Durante il conflitto nell'Oriente asiatico la "Canzone del guerriero" dei soldati nipponici precisava «Se andrò in mare / che il mio cadavere torni spinto dall'onde; / se ai monti mi chiamerà il dovere / che il verde suolo sia il mio mantello di morte; / così, per l'onore dell'imperatore, / che io non muoia in pace nel letto di casa» e risuonò ovunque nell'accompagnare l'epopea del Giappone e il sacrificio di oltre due milioni e mezzo di caduti per la liberazione dell'Asia dall'intromissione anglo-statunitense e dei loro trafficanti nell'acquisire il monopolio delle merci e sulle clientele.

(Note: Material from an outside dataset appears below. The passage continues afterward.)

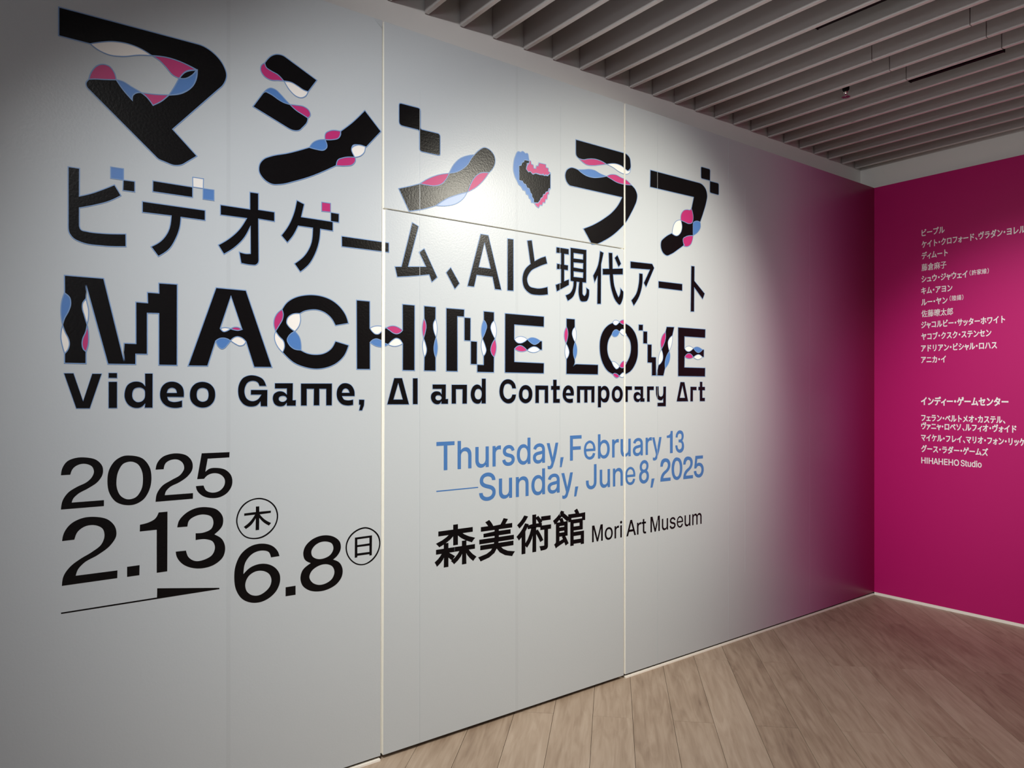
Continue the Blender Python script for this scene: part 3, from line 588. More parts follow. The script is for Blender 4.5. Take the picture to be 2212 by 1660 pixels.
K2541,12386 2572,12588s 2715,12820s 2939,12911s 3231,12911s 3528,12811s 3694,12593s 3694,12326s 3561,12108s 3297,11920s 3004,11757s 2875,11619s 2833,11499 3738,11497 3735,11303 2541,11305 2588,11588s 2747,11834s 2971,11983s 3264,12130s 3395,12271s 3451,12437s 3395,12611s 3231,12704s 3036,12697s 2875,12587s 2795,12388
G
K4550,12902s 4867,12795s 5081,12508s 5146,12109s 5081,11720s 4885,11402s 4620,11270s 4376,11274s 4100,11395s 3896,11701s 3835,12088s 3896,12504s 4100,12798s 4306,12903s|4515,12705s 4708,12628s 4849,12385s 4885,12088s 4831,11740s 4655,11501s 4428,11462s 4237,11576s 4117,11836s 4100,12126s 4169,12448s 4306,12652s
G
K5272,12389 5316,12592s 5480,12801s 5737,12896s 5998,12902s 6282,12799s 6442,12567s 6435,12302s 6301,12108s 6017,11906s 5700,11750s 5590,11619s 5560,11502 6465,11498 6461,11303 5272,11301 5316,11582s 5480,11827s 5775,12004s 6074,12184s 6176,12380s 6130,12564s 5980,12686s 5775,12697s 5590,12596s 5524,12389
G
K6751,12868 7698,12863 7690,12674 6951,12669 6872,12213 6998,12307s 7275,12323s 7556,12239s 7759,12007s 7788,11711s 7637,11430s 7355,11278s 7077,11269s 6763,11387s 6588,11598s 6558,11735 6814,11736 6900,11552s 7116,11460s 7355,11507s 7516,11690s 7528,11898s 7395,12074s 7156,12144s 6958,12092s 6829,11969 6600,11973
=L6
G
K2572,10307 2620,10549s 2811,10825s 3101,10969s 3494,10977s 3862,10844s 4066,10573s 4093,10301s 3930,10014s 3561,9738s 3166,9529s 3004,9346s 2945,9157 4128,9154 4121,8901 2566,8893 2620,9217s 2811,9486s 3068,9674s 3395,9855s 3661,10067s 3751,10341s 3694,10576s 3494,10705s 3231,10711s 3004,10561s 2907,10311
G
K4410,9229 4785,9233 4778,8898 4410,8896
G
K4796,10581 5081,10637s 5261,10736s 5370,10935 5645,10935 5638,8900 5308,8897 5308,10355 4789,10355
G
K5954,10362 5998,10558s 6225,10817s 6569,10967s 6919,10966s 7275,10837s 7463,10568s 7455,10277s 7176,9977 7435,9780s 7544,9474s 7475,9149s 7195,8918s 6802,8838s 6454,8893s 6111,9092s 5924,9400s 5905,9535 6236,9528 6320,9286s 6531,9127s 6841,9133s 7116,9281s 7195,9519s 7116,9736s 6919,9834s 6550,9854 6550,10091 6841,10090s 7077,10195s 7144,10394s 7077,10608s 6841,10715s 6531,10685s 6339,10562s 6282,10354
=L7
G
K2541,8055 5316,8064 5323,8372 7347,8060 7347,8015 2547,8010
=L8
Gr
K8763,11132s 9102,11012s 9364,10744s 9453,10408s 9380,10088s 9167,9819s 8875,9659s 8556,9640s 8241,9751s 8023,10015s 7924,10374s 7992,10684s 8178,10951s 8461,11101s|8753,11082s 9069,10973s 9314,10722s 9400,10397s 9324,10094s 9118,9857s 8843,9711s 8572,9686s 8266,9789s 8060,10042s 7973,10369s 8038,10663s 8216,10910s 8476,11058s
G
K8629,10823 8753,10824 8753,10624 9183,10621 9177,10540 8769,10526 8940,10331s 9190,10164 9108,10076 8908,10221s 8753,10399 8747,9958 8619,9959 8626,10396 8461,10173s 8272,10044 8194,10129 8398,10276s 8603,10533 8209,10528 8212,10614 8629,10627
=L9
G
K9502,8895 9183,8890 9102,9096s 8843,9188s 8524,9124s 8272,8871s 8184,8422 8429,8625s 8715,8703s 9037,8666s 9331,8494s 9512,8206s 9522,7942s 9396,7635s 9102,7391s 8779,7300s 8461,7340s 8147,7521s 7930,7875s 7859,8329s 7915,8794s 8116,9178s 8461,9405s 8908,9435s 9265,9286s 9446,9067s|9200,8057s 9118,8281s 8908,8426s 8619,8453s 8366,8315s 8250,8045s 8303,7782s 8492,7607s 8715,7560s 8972,7656s 9151,7837s
G
K9735,7694 10116,7693 10116,7350 9732,7356
G
K11339,9455s 11682,9339s 11902,9122s 11931,8842s 11792,8602s 11617,8471 11883,8314s 12012,8036s 11982,7764s 11792,7518s 11429,7353s 11001,7328s 10650,7429s 10373,7675s 10304,7953s 10373,8209s 10713,8462 10476,8629s 10414,8872s 10476,9098s 10720,9336s 11036,9450s|11357,9207s 11573,9095s 11628,8899s 11519,8690s 11249,8573s 10965,8589s 10772,8723s 10737,8913s 10842,9085s 11071,9208s|11357,8327s 11591,8201s 11671,7983s 11591,7755s 11321,7592s 11001,7585s 10755,7732s 10657,7932s 10737,8139s 10965,8291s
=L10
Gr
K13003,9586s 13340,9442s 13594,9163s 13654,8834s 13555,8489s 13301,8203s 12953,8075s 12648,8118s 12346,8336s 12160,8674s 12153,9022s 12309,9316s 12610,9525s|12991,9528s 13301,9400s 13535,9134s 13598,8834s 13496,8515s 13254,8252s 12934,8123s 12667,8165s 12391,8364s 12216,8684s 12208,8998s 12354,9268s 12640,9469s
G
K12534,9219 13281,9225 13270,8420 13165,8417 13165,8477 12640,8481 12636,8418 12527,8415|12640,9136 13165,9143 13165,8913 12640,8908|12640,8828 13165,8824 13165,8569 12640,8575
"""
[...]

Gli anglo-statunitensi, sebbene abbiano vinto il conflitto contro il Giappone, hanno perduto l'intera Asia (M. Giuglaris, "Storia della guerra del Pacifico", vol. 1, 1973) mentre fu il Sol Levante a rivoluzionare la strategia navale, a combattere le più grandi battaglie navali della Storia, ad essere il vero campione della guerra-lampo nei territori dell'Estremo Oriente, ad avere impiegato le più «pazze» armi da guerra.

Coloro che s'illusero -dopo i massacri atomici di Hiroshima e Nagasaki- di avere abbattuto anche la custodia morale dei Giapponesi ai valori dello Yasukunizinzya (l'altare nipponico della Patria, l'autentica «tranquillità del Paese») hanno ignorato che la saggezza e la virtù rimangono le ruote della coscienza che hanno sempre distinto e valorizzato il dialogo fra l'Occidente europeo e l'Oriente asiatico.